Use two-factor authentication where you can.


I think you missed the larger point that it doesn't matter what you use for security when some iDiots at Apple let just anyone reset your passwords to your email account. Their methodologies and procedures for validating the owner of the account were 100% flawed.

The email account is the critical lynchpin to this whole story because once it's breached the whole security system, two-factor authentication or not, crumbles like a house of cards because you can simply reset it all from scratch.

One way to keep hackers out of your account, assuming they haven't also stolen your phone, is to see if the caller ID being used matches what's on file for the account. If the caller ID doesn't match, support should go: "Sir, we'll call you back on the phone # currently on file with your account to verify a password reset.". They could even have sent an SMS to the phone that requires a response before resetting the password. That simple act of validating the caller ID or calling back to the owners last known valid phone number of record would've stopped this hacker dead in their tracks.

It doesn't take much to thwart fraud except common sense and due diligence.
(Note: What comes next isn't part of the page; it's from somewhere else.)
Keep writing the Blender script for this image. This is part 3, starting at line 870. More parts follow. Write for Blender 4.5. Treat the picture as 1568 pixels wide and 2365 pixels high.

SIDE NOTE: If credit card companies simply used SMS verification for all MAJOR purchases for anyone with a cell phone registered to their account then credit card fraud for SMS enabled cell phone owners would cease immediately. Implementing it has ZERO impact on any existing CC transaction system or website and only requires implementation at the credit card processing centers. Simple solution to a billion dollar problem but we'll never see it happen in our lifetime because it's too easy.